→ Exercise brief
Each line below must be set down exactly; omit any image you find.

→ Supplied material
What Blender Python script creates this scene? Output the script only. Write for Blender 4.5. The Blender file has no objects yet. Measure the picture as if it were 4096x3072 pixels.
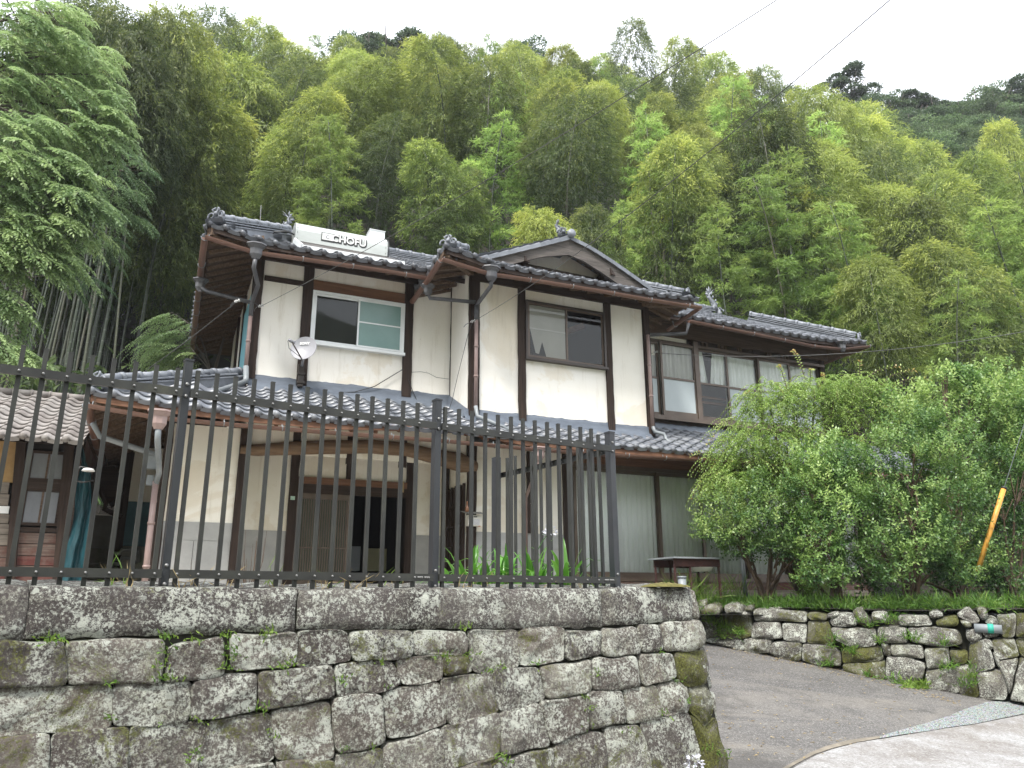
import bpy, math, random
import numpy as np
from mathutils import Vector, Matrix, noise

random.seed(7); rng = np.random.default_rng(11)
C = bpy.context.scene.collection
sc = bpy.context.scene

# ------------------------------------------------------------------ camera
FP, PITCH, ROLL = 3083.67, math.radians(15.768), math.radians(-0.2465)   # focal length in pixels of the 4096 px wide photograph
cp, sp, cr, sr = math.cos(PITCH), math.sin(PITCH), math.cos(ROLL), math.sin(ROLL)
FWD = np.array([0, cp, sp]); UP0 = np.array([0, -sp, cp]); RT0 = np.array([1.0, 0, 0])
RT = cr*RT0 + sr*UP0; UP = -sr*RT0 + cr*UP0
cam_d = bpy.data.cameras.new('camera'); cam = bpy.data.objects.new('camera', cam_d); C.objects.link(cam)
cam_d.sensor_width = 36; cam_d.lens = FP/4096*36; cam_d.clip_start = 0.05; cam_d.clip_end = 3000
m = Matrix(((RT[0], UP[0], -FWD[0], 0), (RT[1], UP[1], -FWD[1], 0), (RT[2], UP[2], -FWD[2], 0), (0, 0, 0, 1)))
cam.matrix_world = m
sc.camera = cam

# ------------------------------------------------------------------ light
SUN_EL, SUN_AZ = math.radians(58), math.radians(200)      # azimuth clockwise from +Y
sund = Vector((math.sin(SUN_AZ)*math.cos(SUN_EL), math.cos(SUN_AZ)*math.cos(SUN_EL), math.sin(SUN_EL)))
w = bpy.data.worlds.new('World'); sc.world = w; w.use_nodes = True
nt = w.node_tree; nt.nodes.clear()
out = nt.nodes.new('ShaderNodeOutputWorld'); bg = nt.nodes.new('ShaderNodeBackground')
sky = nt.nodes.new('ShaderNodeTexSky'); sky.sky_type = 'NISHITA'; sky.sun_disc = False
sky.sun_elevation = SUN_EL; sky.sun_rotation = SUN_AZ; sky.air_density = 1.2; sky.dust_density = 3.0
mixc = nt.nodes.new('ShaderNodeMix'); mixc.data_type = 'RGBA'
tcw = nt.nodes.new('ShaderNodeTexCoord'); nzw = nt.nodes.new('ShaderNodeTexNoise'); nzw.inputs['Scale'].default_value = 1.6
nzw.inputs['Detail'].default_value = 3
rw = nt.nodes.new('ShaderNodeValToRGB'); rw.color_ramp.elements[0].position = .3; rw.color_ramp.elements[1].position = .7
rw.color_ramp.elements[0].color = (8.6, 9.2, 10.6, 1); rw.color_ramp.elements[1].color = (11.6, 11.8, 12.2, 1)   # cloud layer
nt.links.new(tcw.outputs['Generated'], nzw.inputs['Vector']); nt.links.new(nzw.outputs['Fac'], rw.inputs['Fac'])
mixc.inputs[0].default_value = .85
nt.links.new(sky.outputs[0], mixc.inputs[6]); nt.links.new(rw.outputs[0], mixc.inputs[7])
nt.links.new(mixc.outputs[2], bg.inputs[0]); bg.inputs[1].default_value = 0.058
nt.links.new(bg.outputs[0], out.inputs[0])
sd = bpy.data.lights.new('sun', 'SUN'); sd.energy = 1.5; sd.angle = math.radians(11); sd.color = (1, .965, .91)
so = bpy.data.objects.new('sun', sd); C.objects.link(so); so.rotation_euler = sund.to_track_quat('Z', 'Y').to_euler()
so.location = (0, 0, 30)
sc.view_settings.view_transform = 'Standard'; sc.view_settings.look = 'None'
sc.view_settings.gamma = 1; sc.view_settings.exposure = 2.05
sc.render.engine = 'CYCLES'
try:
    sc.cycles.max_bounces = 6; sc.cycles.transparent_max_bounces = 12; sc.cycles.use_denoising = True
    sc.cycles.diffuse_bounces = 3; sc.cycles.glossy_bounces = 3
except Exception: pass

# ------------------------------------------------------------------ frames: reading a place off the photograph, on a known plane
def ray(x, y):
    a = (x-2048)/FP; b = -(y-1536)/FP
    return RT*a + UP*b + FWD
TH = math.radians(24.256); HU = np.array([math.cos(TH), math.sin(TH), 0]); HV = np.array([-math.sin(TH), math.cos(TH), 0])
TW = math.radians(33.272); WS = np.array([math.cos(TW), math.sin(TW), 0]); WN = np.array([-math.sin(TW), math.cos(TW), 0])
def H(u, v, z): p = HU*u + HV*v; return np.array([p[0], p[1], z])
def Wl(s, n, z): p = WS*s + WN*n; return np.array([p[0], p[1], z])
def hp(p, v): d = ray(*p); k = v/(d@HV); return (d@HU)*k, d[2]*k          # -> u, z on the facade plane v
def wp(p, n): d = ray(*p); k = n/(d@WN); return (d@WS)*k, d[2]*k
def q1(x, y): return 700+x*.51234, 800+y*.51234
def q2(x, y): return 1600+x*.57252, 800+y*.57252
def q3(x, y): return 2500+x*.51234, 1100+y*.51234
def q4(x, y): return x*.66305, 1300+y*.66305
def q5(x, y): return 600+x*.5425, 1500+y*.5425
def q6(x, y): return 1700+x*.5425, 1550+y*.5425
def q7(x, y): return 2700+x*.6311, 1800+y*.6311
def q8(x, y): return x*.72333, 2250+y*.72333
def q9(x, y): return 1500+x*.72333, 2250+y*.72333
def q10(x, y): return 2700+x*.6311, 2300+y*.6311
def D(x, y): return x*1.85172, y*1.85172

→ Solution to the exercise
What Blender Python script creates this scene? Output the script only. Write for Blender 4.5. The Blender file has no objects yet. Measure the picture as if it were 4096x3072 pixels.
import bpy, math, random
import numpy as np
from mathutils import Vector, Matrix, noise

random.seed(7); rng = np.random.default_rng(11)
C = bpy.context.scene.collection
sc = bpy.context.scene

# ------------------------------------------------------------------ camera
FP, PITCH, ROLL = 3083.67, math.radians(15.768), math.radians(-0.2465)   # focal length in pixels of the 4096 px wide photograph
cp, sp, cr, sr = math.cos(PITCH), math.sin(PITCH), math.cos(ROLL), math.sin(ROLL)
FWD = np.array([0, cp, sp]); UP0 = np.array([0, -sp, cp]); RT0 = np.array([1.0, 0, 0])
RT = cr*RT0 + sr*UP0; UP = -sr*RT0 + cr*UP0
cam_d = bpy.data.cameras.new('camera'); cam = bpy.data.objects.new('camera', cam_d); C.objects.link(cam)
cam_d.sensor_width = 36; cam_d.lens = FP/4096*36; cam_d.clip_start = 0.05; cam_d.clip_end = 3000
m = Matrix(((RT[0], UP[0], -FWD[0], 0), (RT[1], UP[1], -FWD[1], 0), (RT[2], UP[2], -FWD[2], 0), (0, 0, 0, 1)))
cam.matrix_world = m
sc.camera = cam

# ------------------------------------------------------------------ light
SUN_EL, SUN_AZ = math.radians(58), math.radians(200)      # azimuth clockwise from +Y
sund = Vector((math.sin(SUN_AZ)*math.cos(SUN_EL), math.cos(SUN_AZ)*math.cos(SUN_EL), math.sin(SUN_EL)))
w = bpy.data.worlds.new('World'); sc.world = w; w.use_nodes = True
nt = w.node_tree; nt.nodes.clear()
out = nt.nodes.new('ShaderNodeOutputWorld'); bg = nt.nodes.new('ShaderNodeBackground')
sky = nt.nodes.new('ShaderNodeTexSky'); sky.sky_type = 'NISHITA'; sky.sun_disc = False
sky.sun_elevation = SUN_EL; sky.sun_rotation = SUN_AZ; sky.air_density = 1.2; sky.dust_density = 3.0
mixc = nt.nodes.new('ShaderNodeMix'); mixc.data_type = 'RGBA'
tcw = nt.nodes.new('ShaderNodeTexCoord'); nzw = nt.nodes.new('ShaderNodeTexNoise'); nzw.inputs['Scale'].default_value = 1.6
nzw.inputs['Detail'].default_value = 3
rw = nt.nodes.new('ShaderNodeValToRGB'); rw.color_ramp.elements[0].position = .3; rw.color_ramp.elements[1].position = .7
rw.color_ramp.elements[0].color = (8.6, 9.2, 10.6, 1); rw.color_ramp.elements[1].color = (11.6, 11.8, 12.2, 1)   # cloud layer
nt.links.new(tcw.outputs['Generated'], nzw.inputs['Vector']); nt.links.new(nzw.outputs['Fac'], rw.inputs['Fac'])
mixc.inputs[0].default_value = .85
nt.links.new(sky.outputs[0], mixc.inputs[6]); nt.links.new(rw.outputs[0], mixc.inputs[7])
nt.links.new(mixc.outputs[2], bg.inputs[0]); bg.inputs[1].default_value = 0.058
nt.links.new(bg.outputs[0], out.inputs[0])
sd = bpy.data.lights.new('sun', 'SUN'); sd.energy = 1.5; sd.angle = math.radians(11); sd.color = (1, .965, .91)
so = bpy.data.objects.new('sun', sd); C.objects.link(so); so.rotation_euler = sund.to_track_quat('Z', 'Y').to_euler()
so.location = (0, 0, 30)
sc.view_settings.view_transform = 'Standard'; sc.view_settings.look = 'None'
sc.view_settings.gamma = 1; sc.view_settings.exposure = 2.05
sc.render.engine = 'CYCLES'
try:
    sc.cycles.max_bounces = 6; sc.cycles.transparent_max_bounces = 12; sc.cycles.use_denoising = True
    sc.cycles.diffuse_bounces = 3; sc.cycles.glossy_bounces = 3
except Exception: pass

# ------------------------------------------------------------------ frames: reading a place off the photograph, on a known plane
def ray(x, y):
    a = (x-2048)/FP; b = -(y-1536)/FP
    return RT*a + UP*b + FWD
TH = math.radians(24.256); HU = np.array([math.cos(TH), math.sin(TH), 0]); HV = np.array([-math.sin(TH), math.cos(TH), 0])
TW = math.radians(33.272); WS = np.array([math.cos(TW), math.sin(TW), 0]); WN = np.array([-math.sin(TW), math.cos(TW), 0])
def H(u, v, z): p = HU*u + HV*v; return np.array([p[0], p[1], z])
def Wl(s, n, z): p = WS*s + WN*n; return np.array([p[0], p[1], z])
def hp(p, v): d = ray(*p); k = v/(d@HV); return (d@HU)*k, d[2]*k          # -> u, z on the facade plane v
def wp(p, n): d = ray(*p); k = n/(d@WN); return (d@WS)*k, d[2]*k
def q1(x, y): return 700+x*.51234, 800+y*.51234
def q2(x, y): return 1600+x*.57252, 800+y*.57252
def q3(x, y): return 2500+x*.51234, 1100+y*.51234
def q4(x, y): return x*.66305, 1300+y*.66305
def q5(x, y): return 600+x*.5425, 1500+y*.5425
def q6(x, y): return 1700+x*.5425, 1550+y*.5425
def q7(x, y): return 2700+x*.6311, 1800+y*.6311
def q8(x, y): return x*.72333, 2250+y*.72333
def q9(x, y): return 1500+x*.72333, 2250+y*.72333
def q10(x, y): return 2700+x*.6311, 2300+y*.6311
def D(x, y): return x*1.85172, y*1.85172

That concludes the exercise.